Thursday, October 15, 2015

Life and Death: Twilight Reimagined; Rustication

Ten years since "Twilight" was first published! I can't believe it. Even though I didn't start reading them until 2007, it still doesn't seem like it was that long ago.
So for the tenth anniversary, instead of finishing "Midnight Sun" (it's okay, Stephenie, I forgive you), Stephenie Meyer decided to flip Twilight around a bit and published "Life and Death", in which the frail human is a boy named Beau and the vampire is a girl named Edythe. She contends that it works just as well with the gender switch, and while I don't totally agree, it was still a fun read. Beau is quite likeable and Edythe...well, she's Edythe. I wasn't expecting her to change *everyone's* genders (Jacob is now Julie, Esme is now Dr. Cullen, etc. The only ones who stayed the same were Charlie, Renee, and Phil), but hey, they're her characters and she can do what she likes.

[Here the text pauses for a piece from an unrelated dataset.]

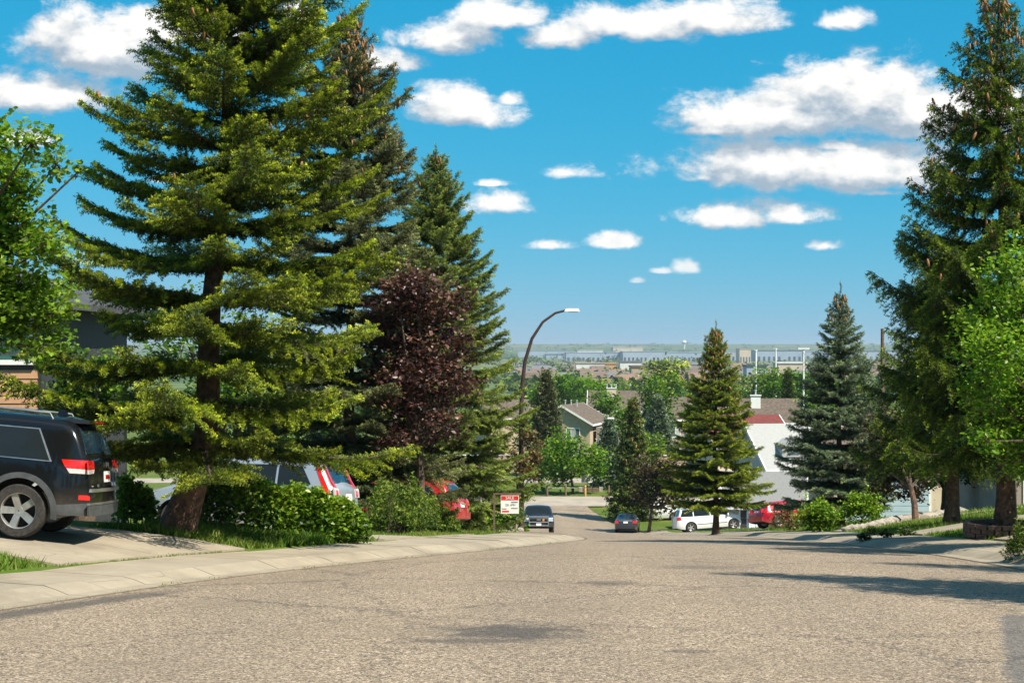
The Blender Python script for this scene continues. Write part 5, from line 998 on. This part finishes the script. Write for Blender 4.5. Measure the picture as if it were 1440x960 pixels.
# bollards with a cable at the foot of the hill
BX = [769.5, 795.5, 823, 856, 886]; by = 167.3; hb = 1.05
for k, (pxx, lb) in enumerate(zip(BX, ('leftmost brown bollard at the foot of the street', 'brown bollard below the young green tree', 'yellow wooden bollard in front of the notice board', 'brown bollard right of the notice board', 'rightmost bollard under the dark spruce branches'))):
    x = at(pxx, by); root = empty('bollard', foot(x, by), 0, lb, 'bollard', 'bollards across the end of the street'); m_ = M_WOOY if k == 2 else M_WOOD
    MB().lathe([(.11, -.1), (.11, hb-.04), (.08, hb), (.01, hb)], 10).build('shaft', m_, root, True); MB().lathe([(.115, hb*.78), (.12, hb*.78), (.12, hb*.83), (.115, hb*.83)], 10).build('band', M_TRD, root)
for k in range(4):
    a, b_ = at(BX[k], by), at(BX[k+1], by); m_ = MB().tube([(a+.1, by, G(a, by)+.82), ((a+b_)/2, by, G(a, by)+.78), (b_-.1, by, G(b_, by)+.82)], .022, 6)
    if k in (0, 1): tag(m_.build('cable', M_STEEL), ('cable strung between the two left bollards', 'cable strung from the brown bollard to the yellow one')[k], 'cable')
# notice board / mail panels
x, y = at(826, 171), 171; g0 = G(x, y); root = empty('notice_board', (x, y, g0), 0, 'two panel notice board with a red top at the foot of the street', 'notice board')
for xx in (-.02, .5): MB().box((xx, .05, .75), (.06, .06, 1.5)).build('leg', M_TRD, root)
for xx in (-.32, .27): 
    o = MB().box((xx, 0, 1.45), (.56, .08, .85)).build('panel', M_PLT, root)
    for q in range(5): MB().box((xx, -.046, 1.18+.12*q), (.46, .01, .03)).build('print_line', M_GRT, o)
MB().box((-.03, -.01, 1.93), (1.2, .12, .13)).build('top_rail', M_RED, root); MB().box((-.02, -.005, 1.45), (.05, .10, .86)).build('divider', M_TRD, root)
x, y = at(831, 172.5), 172.5; root = empty('stone_planter', (x, y, G(x, y)), 0, 'low planter with pale end blocks behind the yellow bollard', 'planter')
MB().box((0, 0, .14), (1.7, .7, .42), 0, .94).build('trough', M_WOOD, root)
for xx in (-1.05, 1.0): MB().box((xx, 0, .2), (.4, .7, .5), 0, .85).build('end_block', M_STONE, root)
# stone planter round the tallest spruce
x, y = at(1413, 34), 34.0; root = empty('brick_planter', foot(x, y), 0, 'low brick planter ring round the tallest spruce trunk', 'planter'); bm_ = MB().box((0, 0, 0), (.24, .12, .085)).mesh('brick', M_BRK)
MB().lathe([(.62, .0), (.62, .16), (.3, .2)], 20, (0, 0, 0)).build('soil', M_UND, root)
for cs in range(3):
    for k in range(18):
        a = 6.2832*(k+.5*(cs % 2))/18; o = link('brick', bm_, root, (.74*math.cos(a), .74*math.sin(a), .02+.092*cs)); o.rotation_euler.z = a+math.pi/2+r_.uniform(-.05, .05)
# edging stones of the bank by the garage
root = empty('stone_edging', foot(13.5, 46.5), 0, 'row of pale edging stones along the bank by the garage', 'edging'); b0 = root.location
bm = bmesh.new(); bmesh.ops.create_icosphere(bm, subdivisions=1, radius=.2)
for v in bm.verts: v.co.z *= .7; v.co *= r_.uniform(.85, 1.15)
me = bpy.data.meshes.new('stone'); bm.to_mesh(me); bm.free(); me.materials.append(M_STONE)
for k in range(34):
    f = k/33; x, y = 9.6+f*6.0, 49+f*10-6*f*(1-f); o = link('stone', me, root, (x-b0[0], y-b0[1], G(x, y)-b0[2]+.05)); o.rotation_euler.z = r_.random()*6; s_ = r_.uniform(.7, 1.25); o.scale = (s_*1.3, s_, s_)
# poles
def pole(name, pxx, d, ytop, r0, mat, label, cat, arm=None):
    x = at(pxx, d); g0 = G(x, d); h = zat(ytop, d)-g0; root = empty(name, (x, d, g0), 0, label, cat); MB().tube([(0, 0, -.2), (0, 0, h*.5), (0, 0, h)], [r0, r0*.85, r0*.7], 10).build('shaft', mat, root, True)
    if arm == 'light':
        MB().box((0, 0, h), (1.0, .3, .15)).build('lamp_head', M_LUM, root); MB().tube([(0, 0, h-.4), (0, 0, h+.05)], r0*1.1, 8).build('collar', M_LUM, root)
    elif arm == 'cross':
        MB().box((0, 0, h-.5), (2.2, .12, .14)).build('crossarm', mat, root)
        for q in (-.95, -.4, .4, .95): MB().lathe([(.04, 0), (.06, .05), (.04, .15), (.01, .18)], 8, (q, 0, h-.42)).build('insulator', M_LUM, root)
pole('utility_pole', 1241, 112, 462, .16, M_WOOD, 'wooden utility pole rising behind the right hand spruces', 'utility pole')
pole('light_mast', 1130, 150, 490, .10, M_TRW, 'nearest white light mast left of the blue spruce', 'light mast', 'light'); pole('light_mast', 1063, 430, 492, .28, M_TRW, 'white light mast farthest left, beside the coned spruce', 'light mast', 'light'); pole('light_mast', 1091, 430, 490, .24, M_TRW, 'white light mast standing between the other two', 'light mast', 'light')
# ---------------------------------------------------------------- middle distance: trees between the houses
def spr2(pxx, d, ytop, rpx, mat, label, seed, **k):
    x = at(pxx, d); g0 = G(x, d); H = zat(ytop, d)-g0; s = d/90
    return spruce_joined('spruce_tree', (x, d, g0-.05), H, cone(rpx/F*d, [(0, .75), (.1, 1), (.5, .62), (.8, .28), (1, .03)]), mat, label, z0=.6, seed=seed, wh=max(.6, H*.055), nb=6, shoot=.27*s, dens=1.0, blades=5, up=(-.2, -.05, .2, 1.0), sag=.25, tipup=.3, trunk_r=.2, vary=.35, blsp=.22*s, limb=False, **k)
spr2(890, 146, 562, 44, 'soft', 'loose green spruce right behind the far street lamp', 51, cones=.8)
spr2(856, 176, 588, 34, 'blue', 'dark spruce standing left of the far street lamp', 52)
spr2(768, 198, 524, 40, 'grey', 'dark pointed spruce left of the beige house', 53)
spr2(925, 215, 560, 34, 'blue', 'bluish spruce before the mauve walled house', 54)
spr2(1214, 95, 505, 46, 'blue', 'dark spruce peering out right behind the blue spruce', 55)
spr2(1108, 240, 520, 14, 'norway', 'slim dark spruce between the light masts', 56)
def leaf2(pxx, d, yc, rx, rz, mat, label, seed, n=1500, group=None, size=None, name='tree'):
    x = at(pxx, d); r = np.random.default_rng(seed); L_ = [(pxx+rx*.55*math.cos(a), yc+rz*.5*math.sin(a*1.7+seed), rx*.55, rz*.5) for a in np.linspace(0, 5.6, 6)]+[(pxx, yc-rz*.4, rx*.5, rz*.5), (pxx, yc+rz*.3, rx*.7, rz*.5)]
    return leafy(name, (x, d, G(x, d)-.05), lob([(a, b_, c, e) for a, b_, c, e in L_], d, d*.006, seed), mat, label, n=n, size=size or d*.0019, seed=seed, trunk_r=.2, group=group, tw=16)
leaf2(925, 232, 560, 34, 42, 'leaf', 'tall pale green poplar between the brown roofs', 61, 2600)
leaf2(915, 200, 630, 20, 24, 'lime', 'lime green bush tree under the mauve walled house', 62, 1200)
leaf2(832, 300, 548, 40, 26, 'leaf', 'bright green tree behind the beige house roof', 63, 2400)
leaf2(795, 330, 545, 30, 24, 'leaf', 'bright green tree above the dark pointed spruce', 64, 1800)
leaf2(875, 205, 590, 22, 22, 'leaf', 'small green tree under the cream chimney', 65, 1200)
leaf2(1078, 290, 545, 46, 30, 'leaf', 'broad bright green tree above the white chimney', 66, 2600)
leaf2(1120, 320, 540, 30, 26, 'leaf', 'green tree right of the broad one behind the light mast', 67, 1600)
leaf2(935, 520, 528, 30, 26, 'spruce', 'big dark round tree left of the coned spruce top', 68, 2400, size=1.1)
leaf2(1195, 150, 560, 30, 40, 'leaf', 'green tree filling the gap right of the blue spruce', 69, 1800)
leaf2(990, 200, 660, 40, 30, 'hedge', 'green shrubs behind the coned spruce', 70, 1600)
leaf2(745, 215, 600, 26, 30, 'leaf', 'green tree behind the curved lamp pole', 71, 1500)
leaf2(1190, 110, 690, 60, 30, 'hedge', 'dark green shrubs behind the blue spruce trunk', 72, 2600)
leaf2(1330, 66, 640, 60, 46, 'hedge', 'deep green tree filling the gap behind the right spruces', 73, 4200, size=.17)
leaf2(1420, 60, 560, 60, 70, 'hedge', 'deep green tree behind the tallest spruce', 74, 4500, size=.17)
leaf2(330, 62, 520, 130, 120, 'hedge', 'dark tree filling the gap behind the broad leaning spruce', 75, 5000, size=.22)
leaf2(118, 36.5, 545, 58, 70, 'hedge', 'dark tree behind the black suv', 76, 5000, size=.11)
leaf2(440, 70, 620, 90, 80, 'hedge', 'dark tree behind the silver hatchback', 77, 4000, size=.2)
leaf2(852, 258, 566, 24, 20, 'leaf', 'round green tree at the right end of the beige house', 81, 1300)
leaf2(985, 220, 590, 28, 30, 'leaf', 'green tree before the mauve walled house', 82, 1600)
leaf2(1048, 180, 608, 22, 26, 'hedge', 'dark green tree beside the dull red roof', 83, 1300)
leaf2(760, 240, 556, 22, 18, 'leaf', 'green tree left of the dark pointed spruce', 84, 1200)
leaf2(1150, 190, 565, 30, 30, 'leaf', 'green tree behind the nearest light mast', 85, 1600)
# belts of park trees beyond the houses: copies of a few trees
r_ = random.Random(77)
pro = []
for q in range(3):
    pro.append(leafy('park_tree', (0, 0, 0), [(2.2*math.cos(a), 2.2*math.sin(a), 6+1.6*math.sin(3*a+q), 2.2, 2.1) for a in np.linspace(0, 5.5, 7)]+[(0, 0, 8.6, 2.0, 2.0), (0, 0, 5, 2.6, 2)], ('leaf', 'hedge', 'spruce')[q], 'x', n=900, size=.62, seed=90+q, trunk_r=.22, tw=12, tint=-.1))
for q in range(2):
    pro.append(spruce_joined('park_spruce', (0, 0, 0), 11, cone(2.6), ('norway', 'blue')[q], 'x', z0=.6, seed=95+q, wh=.9, nb=5, shoot=.62, dens=.5, blades=5, up=(-.2, -.05, .2, 1), trunk_r=.2, vary=.3, blsp=.62, limb=False))
spots = []
for k in range(120):
    d = r_.choice([340, 380, 430, 480, 560, 650, 760, 900, 1050])*r_.uniform(.93, 1.07); spots.append((r_.uniform(725, 1255), d))
used = [False]*5
for (pxx, d) in spots:
    k = r_.randrange(5) if r_.random() < .8 else 3; o = pro[k]
    if used[k]: o = copy_tree(pro[k])
    used[k] = True; x = at(pxx, d); o.location = (x, d, G(x, d)-.1); s_ = r_.uniform(.75, 1.2); o.scale = (s_*r_.uniform(.9, 1.25), s_, s_); o.rotation_euler.z = r_.random()*6
    o['category'] = 'tree'
    if k < 3: o['label'] = 'rounded park tree in the belt beyond the houses'; o['group'] = 'rounded park trees beyond the houses'
    else: o['label'] = 'small dark spruce in the park belt beyond the houses'; o['group'] = 'spruces in the park beyond the houses'
# ---------------------------------------------------------------- far town on the valley floor
M_FW = [pm('far_wall_%s' % n, c, None, .05, .9) for n, c in (('white', (.66, .65, .62)), ('cream', (.58, .47, .34)), ('tan', (.42, .31, .22)), ('grey', (.40, .41, .42)), ('orange', (.56, .30, .12)))]
M_FR = [pm('far_roof_%s' % n, c, None, .05, .9) for n, c in (('brown', (.17, .115, .085)), ('terracotta', (.23, .14, .10)), ('slate', (.15, .15, .16)))]
M_FB = pm('far_steel', (.30, .36, .44), (.24, .30, .38), .02, .7); M_FD = pm('far_dark', (.05, .06, .07), None, .05, .7)
fh = {}
def far_house(k):
    if k in fh: return fh[k]
    a, b_ = k; w_, dp, h, rh = 11, 10, 5.6, 2.8; m1 = MB().box((0, 0, h/2-1), (w_, dp, h+2)).poly([(-w_/2, -dp/2, h), (-w_/2, dp/2, h), (-w_/2, 0, h+rh)]).poly([(w_/2, -dp/2, h), (w_/2, dp/2, h), (w_/2, 0, h+rh)]).mesh('wall', M_FW[a])
    m2 = MB()
    for sg in (-1, 1):
        q = [(-w_/2-.5, sg*(dp/2+.5), h-.3), (w_/2+.5, sg*(dp/2+.5), h-.3), (w_/2+.5, 0, h+rh+.05), (-w_/2-.5, 0, h+rh+.05)]; i = len(m2.v); m2.v += q+[(p[0], p[1], p[2]+.25) for p in q]; m2.f += [(i, i+1, i+2, i+3), (i+4, i+5, i+6, i+7)]+[(i+j, i+(j+1) % 4, i+4+(j+1) % 4, i+4+j) for j in range(4)]
    m3 = MB().box((0, 0, 0), (1.6, .1, 1.5)).mesh('window', M_FD); fh[k] = (m1, m2.mesh('roof', M_FR[b_]), m3); return fh[k]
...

I was expecting "Rustication" by Charles Palliser to be spookier than it was. Set in Victorian England, Richard is sent home from Cambridge, "rusticated", as it was called, for his behavior. Even though he doesn't come out and say it until 2/3 of the way through, it was easy to guess he was smoking opium. His good friend Edmund committed suicide with a letter Richard wrote him nearby, making it look like he might have had something to do with Edmund's death. So Richard joins his mother and older sister Effie in the house they had to move to after his father's death. It's a ramshackle affair, and they are so poor they can't even hire decent help.
Strange things are happening in the town: people are getting obscene letters threatening violence, then animals are being maimed. Richard suspects his sister is having an affair with the earl's nephew, who stands to inherit all his money, but when the nephew announces his engagement to another girl Effie is devastated. Richard threatens him at a Ball, and then the man turns up dead the next day. Richard manages to puzzle out that his mom and sister actually framed him for the letters, maimings, and murder to save his sister's reputation and manages to escape before the police can arrest him. I think Palliser wanted us to doubt Richard and think maybe he really *did* do it, but if that's what he wanted us to think it didn't really play out that way.